(Scene modeling code data)
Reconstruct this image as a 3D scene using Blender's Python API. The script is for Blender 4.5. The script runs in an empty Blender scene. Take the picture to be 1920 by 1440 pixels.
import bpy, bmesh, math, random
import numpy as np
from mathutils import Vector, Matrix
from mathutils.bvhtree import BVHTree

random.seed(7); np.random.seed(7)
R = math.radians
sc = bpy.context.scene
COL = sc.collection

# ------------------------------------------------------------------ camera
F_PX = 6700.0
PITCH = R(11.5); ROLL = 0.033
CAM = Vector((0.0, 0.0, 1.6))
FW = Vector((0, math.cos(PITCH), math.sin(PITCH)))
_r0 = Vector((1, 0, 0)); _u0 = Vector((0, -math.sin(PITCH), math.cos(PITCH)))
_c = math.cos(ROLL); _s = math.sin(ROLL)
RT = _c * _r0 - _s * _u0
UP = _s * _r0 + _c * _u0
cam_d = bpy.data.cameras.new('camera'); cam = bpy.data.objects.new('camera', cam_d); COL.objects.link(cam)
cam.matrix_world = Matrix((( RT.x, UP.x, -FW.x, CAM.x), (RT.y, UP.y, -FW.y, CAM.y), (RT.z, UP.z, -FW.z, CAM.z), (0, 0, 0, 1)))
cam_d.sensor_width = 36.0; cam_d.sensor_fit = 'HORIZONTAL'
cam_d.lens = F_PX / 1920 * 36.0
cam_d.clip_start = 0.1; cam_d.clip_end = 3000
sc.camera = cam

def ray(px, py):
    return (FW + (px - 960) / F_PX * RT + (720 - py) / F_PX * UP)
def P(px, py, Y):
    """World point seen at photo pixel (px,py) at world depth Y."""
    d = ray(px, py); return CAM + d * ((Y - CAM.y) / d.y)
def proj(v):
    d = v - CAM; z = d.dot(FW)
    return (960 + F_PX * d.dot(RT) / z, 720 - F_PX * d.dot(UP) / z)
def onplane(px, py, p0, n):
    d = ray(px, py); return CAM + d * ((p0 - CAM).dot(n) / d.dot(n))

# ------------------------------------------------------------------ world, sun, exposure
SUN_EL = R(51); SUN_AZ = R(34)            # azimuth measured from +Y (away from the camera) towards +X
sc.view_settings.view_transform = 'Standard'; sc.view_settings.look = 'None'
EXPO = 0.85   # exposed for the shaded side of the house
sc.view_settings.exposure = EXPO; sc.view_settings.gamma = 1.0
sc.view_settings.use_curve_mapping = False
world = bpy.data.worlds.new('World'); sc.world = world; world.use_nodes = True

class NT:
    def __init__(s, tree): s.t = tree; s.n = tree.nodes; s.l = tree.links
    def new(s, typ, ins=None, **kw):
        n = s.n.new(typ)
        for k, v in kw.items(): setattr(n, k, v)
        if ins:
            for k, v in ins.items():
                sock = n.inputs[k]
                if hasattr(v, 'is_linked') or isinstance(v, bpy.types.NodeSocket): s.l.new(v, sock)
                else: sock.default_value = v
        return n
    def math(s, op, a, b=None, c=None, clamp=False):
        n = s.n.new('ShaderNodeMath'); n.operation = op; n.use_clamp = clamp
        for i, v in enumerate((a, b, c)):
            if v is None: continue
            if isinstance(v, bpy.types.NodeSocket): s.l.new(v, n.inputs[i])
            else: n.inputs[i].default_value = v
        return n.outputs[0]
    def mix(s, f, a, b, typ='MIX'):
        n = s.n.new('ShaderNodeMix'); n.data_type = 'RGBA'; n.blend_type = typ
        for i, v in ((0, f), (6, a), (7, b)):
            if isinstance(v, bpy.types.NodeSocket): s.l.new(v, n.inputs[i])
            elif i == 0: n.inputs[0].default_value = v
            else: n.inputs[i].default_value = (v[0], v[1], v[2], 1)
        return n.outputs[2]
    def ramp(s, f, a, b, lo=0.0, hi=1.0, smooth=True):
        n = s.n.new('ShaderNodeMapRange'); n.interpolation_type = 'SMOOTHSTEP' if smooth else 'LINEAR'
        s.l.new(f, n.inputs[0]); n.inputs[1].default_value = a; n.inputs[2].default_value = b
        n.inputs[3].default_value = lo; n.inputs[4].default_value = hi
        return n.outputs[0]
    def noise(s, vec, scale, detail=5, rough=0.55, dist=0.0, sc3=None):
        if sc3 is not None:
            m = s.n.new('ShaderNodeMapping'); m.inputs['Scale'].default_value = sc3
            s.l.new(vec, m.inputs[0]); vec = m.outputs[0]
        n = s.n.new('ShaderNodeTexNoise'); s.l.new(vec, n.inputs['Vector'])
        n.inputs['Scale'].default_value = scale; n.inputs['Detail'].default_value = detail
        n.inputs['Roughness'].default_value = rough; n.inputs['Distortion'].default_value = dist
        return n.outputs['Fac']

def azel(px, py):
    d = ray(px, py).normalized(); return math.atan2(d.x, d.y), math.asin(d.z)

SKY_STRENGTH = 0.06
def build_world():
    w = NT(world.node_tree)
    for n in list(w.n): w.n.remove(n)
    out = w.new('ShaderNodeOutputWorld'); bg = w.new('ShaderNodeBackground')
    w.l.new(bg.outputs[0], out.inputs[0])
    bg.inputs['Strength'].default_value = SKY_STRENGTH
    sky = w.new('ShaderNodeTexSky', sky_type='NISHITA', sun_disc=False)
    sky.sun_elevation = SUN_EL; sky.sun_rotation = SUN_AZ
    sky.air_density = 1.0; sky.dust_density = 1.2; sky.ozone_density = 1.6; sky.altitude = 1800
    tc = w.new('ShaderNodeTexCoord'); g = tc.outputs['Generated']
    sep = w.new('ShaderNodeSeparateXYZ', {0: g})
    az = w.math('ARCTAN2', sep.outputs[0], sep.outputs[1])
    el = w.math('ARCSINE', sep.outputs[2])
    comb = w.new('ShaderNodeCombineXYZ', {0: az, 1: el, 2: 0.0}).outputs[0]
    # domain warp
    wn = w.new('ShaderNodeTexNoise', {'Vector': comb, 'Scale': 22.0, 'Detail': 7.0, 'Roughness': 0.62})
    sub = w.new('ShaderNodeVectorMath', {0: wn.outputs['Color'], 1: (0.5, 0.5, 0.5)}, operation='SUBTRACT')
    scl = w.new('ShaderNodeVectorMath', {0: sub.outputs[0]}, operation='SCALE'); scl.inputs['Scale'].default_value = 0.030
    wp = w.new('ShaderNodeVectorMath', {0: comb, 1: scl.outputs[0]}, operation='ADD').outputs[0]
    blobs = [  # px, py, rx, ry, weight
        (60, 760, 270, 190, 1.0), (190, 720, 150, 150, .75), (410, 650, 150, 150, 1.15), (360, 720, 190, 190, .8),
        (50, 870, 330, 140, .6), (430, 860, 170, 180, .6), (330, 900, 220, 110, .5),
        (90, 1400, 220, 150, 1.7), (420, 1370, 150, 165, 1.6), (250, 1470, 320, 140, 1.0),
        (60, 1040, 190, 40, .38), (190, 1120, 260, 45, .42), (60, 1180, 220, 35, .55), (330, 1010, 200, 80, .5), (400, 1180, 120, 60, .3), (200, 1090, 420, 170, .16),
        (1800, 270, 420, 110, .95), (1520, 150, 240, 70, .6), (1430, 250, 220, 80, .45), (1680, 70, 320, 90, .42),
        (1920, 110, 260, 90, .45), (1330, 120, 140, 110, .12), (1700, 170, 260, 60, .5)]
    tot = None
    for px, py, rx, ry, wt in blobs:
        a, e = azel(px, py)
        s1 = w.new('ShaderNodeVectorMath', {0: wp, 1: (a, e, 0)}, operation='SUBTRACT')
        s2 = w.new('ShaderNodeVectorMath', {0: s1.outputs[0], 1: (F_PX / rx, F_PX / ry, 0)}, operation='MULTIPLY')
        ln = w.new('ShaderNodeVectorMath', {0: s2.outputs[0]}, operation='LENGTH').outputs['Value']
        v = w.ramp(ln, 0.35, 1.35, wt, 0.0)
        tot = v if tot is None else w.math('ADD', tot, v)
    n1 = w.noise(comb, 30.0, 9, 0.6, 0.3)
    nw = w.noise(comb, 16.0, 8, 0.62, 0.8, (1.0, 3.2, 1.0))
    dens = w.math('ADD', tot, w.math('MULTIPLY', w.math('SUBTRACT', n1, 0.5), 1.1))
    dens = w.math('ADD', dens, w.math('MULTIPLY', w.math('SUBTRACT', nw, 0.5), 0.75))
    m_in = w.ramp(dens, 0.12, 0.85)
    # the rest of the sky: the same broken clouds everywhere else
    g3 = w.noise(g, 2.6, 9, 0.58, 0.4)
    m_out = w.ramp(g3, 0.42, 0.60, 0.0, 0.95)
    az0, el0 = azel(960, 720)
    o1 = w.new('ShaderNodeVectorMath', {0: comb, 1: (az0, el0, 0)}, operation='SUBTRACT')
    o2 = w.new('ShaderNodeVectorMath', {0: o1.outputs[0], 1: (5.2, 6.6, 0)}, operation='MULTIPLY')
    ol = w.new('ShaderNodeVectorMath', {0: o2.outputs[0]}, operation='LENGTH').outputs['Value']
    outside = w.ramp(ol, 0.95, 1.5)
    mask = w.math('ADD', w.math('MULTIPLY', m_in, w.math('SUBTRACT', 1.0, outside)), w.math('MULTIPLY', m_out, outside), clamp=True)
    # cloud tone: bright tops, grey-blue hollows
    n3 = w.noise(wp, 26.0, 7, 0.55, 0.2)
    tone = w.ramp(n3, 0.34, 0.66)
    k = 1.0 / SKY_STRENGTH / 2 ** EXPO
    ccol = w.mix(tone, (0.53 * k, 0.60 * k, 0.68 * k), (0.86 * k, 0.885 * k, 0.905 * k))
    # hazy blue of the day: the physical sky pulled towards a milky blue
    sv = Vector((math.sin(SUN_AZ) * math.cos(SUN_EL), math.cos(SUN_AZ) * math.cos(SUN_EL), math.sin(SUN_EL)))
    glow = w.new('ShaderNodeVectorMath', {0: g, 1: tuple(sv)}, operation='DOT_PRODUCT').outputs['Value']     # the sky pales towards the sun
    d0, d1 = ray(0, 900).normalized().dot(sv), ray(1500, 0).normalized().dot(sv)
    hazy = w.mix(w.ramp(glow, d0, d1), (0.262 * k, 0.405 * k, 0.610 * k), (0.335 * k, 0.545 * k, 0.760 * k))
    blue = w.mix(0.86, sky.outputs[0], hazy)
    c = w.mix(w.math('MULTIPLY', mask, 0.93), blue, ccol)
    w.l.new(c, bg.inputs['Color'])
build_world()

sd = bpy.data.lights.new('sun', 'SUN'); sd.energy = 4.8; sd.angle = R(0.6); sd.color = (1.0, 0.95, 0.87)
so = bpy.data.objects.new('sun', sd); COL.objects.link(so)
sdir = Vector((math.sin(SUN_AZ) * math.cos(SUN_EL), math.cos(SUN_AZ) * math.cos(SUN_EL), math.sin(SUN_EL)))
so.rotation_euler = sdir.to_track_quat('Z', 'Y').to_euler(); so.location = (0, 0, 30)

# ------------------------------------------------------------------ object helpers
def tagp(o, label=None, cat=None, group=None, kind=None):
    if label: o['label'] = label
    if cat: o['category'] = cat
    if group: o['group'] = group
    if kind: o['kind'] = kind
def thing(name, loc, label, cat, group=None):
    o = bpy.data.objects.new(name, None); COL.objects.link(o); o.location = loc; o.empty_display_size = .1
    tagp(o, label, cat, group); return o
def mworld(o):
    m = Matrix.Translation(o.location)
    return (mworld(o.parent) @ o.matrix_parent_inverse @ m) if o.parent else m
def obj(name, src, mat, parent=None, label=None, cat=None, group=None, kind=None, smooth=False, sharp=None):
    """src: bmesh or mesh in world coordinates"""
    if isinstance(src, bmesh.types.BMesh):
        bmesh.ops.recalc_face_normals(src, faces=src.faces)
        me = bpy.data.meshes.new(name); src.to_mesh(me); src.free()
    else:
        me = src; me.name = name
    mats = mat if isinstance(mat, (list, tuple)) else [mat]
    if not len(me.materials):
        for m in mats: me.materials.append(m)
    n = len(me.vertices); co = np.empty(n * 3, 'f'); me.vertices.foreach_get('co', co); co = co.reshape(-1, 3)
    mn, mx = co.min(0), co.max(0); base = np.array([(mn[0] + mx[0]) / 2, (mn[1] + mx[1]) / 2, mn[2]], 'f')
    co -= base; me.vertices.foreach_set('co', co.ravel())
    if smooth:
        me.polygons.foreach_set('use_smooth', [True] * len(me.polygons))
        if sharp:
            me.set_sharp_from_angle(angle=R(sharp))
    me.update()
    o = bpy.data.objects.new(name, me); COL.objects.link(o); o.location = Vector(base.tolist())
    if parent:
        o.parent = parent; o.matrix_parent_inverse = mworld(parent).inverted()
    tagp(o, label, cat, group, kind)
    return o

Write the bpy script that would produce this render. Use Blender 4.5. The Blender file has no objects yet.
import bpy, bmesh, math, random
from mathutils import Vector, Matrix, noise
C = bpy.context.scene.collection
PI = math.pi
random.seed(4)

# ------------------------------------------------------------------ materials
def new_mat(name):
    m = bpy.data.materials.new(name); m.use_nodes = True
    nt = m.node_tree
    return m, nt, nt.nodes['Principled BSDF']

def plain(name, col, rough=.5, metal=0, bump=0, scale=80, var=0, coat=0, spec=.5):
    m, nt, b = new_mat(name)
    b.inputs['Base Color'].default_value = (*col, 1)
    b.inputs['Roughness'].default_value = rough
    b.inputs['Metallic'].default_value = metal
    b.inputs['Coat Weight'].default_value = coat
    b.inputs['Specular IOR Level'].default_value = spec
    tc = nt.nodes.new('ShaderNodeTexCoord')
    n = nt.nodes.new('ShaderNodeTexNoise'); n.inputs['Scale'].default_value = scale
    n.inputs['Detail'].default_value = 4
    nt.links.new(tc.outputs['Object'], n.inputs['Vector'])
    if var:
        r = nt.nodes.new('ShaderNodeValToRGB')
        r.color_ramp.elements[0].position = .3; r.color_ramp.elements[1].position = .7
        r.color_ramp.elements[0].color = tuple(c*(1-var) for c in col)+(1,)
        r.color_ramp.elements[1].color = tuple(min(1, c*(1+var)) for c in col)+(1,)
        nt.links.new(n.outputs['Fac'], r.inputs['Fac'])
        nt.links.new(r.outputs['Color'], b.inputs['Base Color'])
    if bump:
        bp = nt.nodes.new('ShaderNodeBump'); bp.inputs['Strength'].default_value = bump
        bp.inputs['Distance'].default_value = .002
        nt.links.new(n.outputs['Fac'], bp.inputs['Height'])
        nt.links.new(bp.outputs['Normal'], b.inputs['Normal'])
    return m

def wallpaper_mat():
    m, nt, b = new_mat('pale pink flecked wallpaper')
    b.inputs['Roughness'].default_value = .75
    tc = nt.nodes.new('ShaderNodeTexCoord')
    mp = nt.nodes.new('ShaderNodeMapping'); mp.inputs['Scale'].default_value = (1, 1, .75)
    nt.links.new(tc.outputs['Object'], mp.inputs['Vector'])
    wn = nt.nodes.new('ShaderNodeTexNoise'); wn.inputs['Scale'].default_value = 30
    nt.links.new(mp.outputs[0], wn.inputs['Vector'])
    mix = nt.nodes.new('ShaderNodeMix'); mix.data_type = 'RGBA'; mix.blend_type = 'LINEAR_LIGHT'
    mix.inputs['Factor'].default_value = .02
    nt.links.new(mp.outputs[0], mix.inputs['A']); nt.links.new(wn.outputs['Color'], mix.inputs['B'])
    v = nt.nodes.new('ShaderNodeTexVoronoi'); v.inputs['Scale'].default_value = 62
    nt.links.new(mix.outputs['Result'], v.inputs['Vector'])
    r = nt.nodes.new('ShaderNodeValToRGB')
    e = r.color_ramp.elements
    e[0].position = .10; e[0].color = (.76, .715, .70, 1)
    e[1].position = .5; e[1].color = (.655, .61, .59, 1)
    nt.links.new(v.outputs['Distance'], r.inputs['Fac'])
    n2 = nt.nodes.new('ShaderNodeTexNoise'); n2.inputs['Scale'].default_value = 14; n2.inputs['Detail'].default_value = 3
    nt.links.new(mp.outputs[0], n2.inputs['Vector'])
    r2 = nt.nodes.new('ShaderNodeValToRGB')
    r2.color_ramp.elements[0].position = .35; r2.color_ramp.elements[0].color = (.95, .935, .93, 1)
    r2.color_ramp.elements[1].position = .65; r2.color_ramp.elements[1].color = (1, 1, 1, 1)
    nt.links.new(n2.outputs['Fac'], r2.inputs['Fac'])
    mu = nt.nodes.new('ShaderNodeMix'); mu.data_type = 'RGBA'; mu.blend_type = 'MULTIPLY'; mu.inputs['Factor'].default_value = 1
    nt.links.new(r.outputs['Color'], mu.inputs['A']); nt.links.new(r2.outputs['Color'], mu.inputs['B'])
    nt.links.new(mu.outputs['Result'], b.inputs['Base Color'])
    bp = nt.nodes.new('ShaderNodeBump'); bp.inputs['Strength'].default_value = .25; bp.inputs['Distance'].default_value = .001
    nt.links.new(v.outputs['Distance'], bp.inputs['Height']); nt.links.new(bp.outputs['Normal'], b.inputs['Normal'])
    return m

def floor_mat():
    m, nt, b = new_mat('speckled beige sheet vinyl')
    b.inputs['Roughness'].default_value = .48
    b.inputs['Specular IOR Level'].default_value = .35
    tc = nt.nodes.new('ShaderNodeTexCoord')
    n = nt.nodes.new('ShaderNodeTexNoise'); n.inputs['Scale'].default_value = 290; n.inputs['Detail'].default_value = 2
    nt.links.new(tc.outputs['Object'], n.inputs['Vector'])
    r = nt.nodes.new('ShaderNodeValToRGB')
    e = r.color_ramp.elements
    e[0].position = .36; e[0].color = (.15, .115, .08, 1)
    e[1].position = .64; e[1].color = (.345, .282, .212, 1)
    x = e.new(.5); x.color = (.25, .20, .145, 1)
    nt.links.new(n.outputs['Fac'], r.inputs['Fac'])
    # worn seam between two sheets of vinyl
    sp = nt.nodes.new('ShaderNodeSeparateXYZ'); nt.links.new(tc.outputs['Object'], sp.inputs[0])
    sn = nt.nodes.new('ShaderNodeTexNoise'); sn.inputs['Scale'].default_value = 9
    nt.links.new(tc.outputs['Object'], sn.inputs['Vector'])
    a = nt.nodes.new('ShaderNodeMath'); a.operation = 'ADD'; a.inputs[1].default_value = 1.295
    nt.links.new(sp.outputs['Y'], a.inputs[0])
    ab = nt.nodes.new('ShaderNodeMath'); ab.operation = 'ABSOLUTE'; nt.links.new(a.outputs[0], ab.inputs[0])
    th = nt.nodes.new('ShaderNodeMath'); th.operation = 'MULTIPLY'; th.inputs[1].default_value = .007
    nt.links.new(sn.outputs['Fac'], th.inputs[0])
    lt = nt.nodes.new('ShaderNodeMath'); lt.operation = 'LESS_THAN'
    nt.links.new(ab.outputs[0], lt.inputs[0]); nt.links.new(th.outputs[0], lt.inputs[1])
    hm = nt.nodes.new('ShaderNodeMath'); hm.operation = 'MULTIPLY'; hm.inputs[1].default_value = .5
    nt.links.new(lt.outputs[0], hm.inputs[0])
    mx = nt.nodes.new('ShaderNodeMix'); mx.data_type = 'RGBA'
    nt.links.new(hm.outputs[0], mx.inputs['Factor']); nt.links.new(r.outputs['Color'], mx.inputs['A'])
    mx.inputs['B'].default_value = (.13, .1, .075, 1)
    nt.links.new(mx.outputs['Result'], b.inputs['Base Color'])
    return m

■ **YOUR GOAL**
Write the lines again exactly, beginning at the line that has "Write the bpy" and stopping after the line that has "return m, nt, nt.nodes['Principled BSDF']"; include no other lines.

■ **FULL RESPONSE**
Write the bpy script that would produce this render. Use Blender 4.5. The Blender file has no objects yet.
import bpy, bmesh, math, random
from mathutils import Vector, Matrix, noise
C = bpy.context.scene.collection
PI = math.pi
random.seed(4)

# ------------------------------------------------------------------ materials
def new_mat(name):
    m = bpy.data.materials.new(name); m.use_nodes = True
    nt = m.node_tree
    return m, nt, nt.nodes['Principled BSDF']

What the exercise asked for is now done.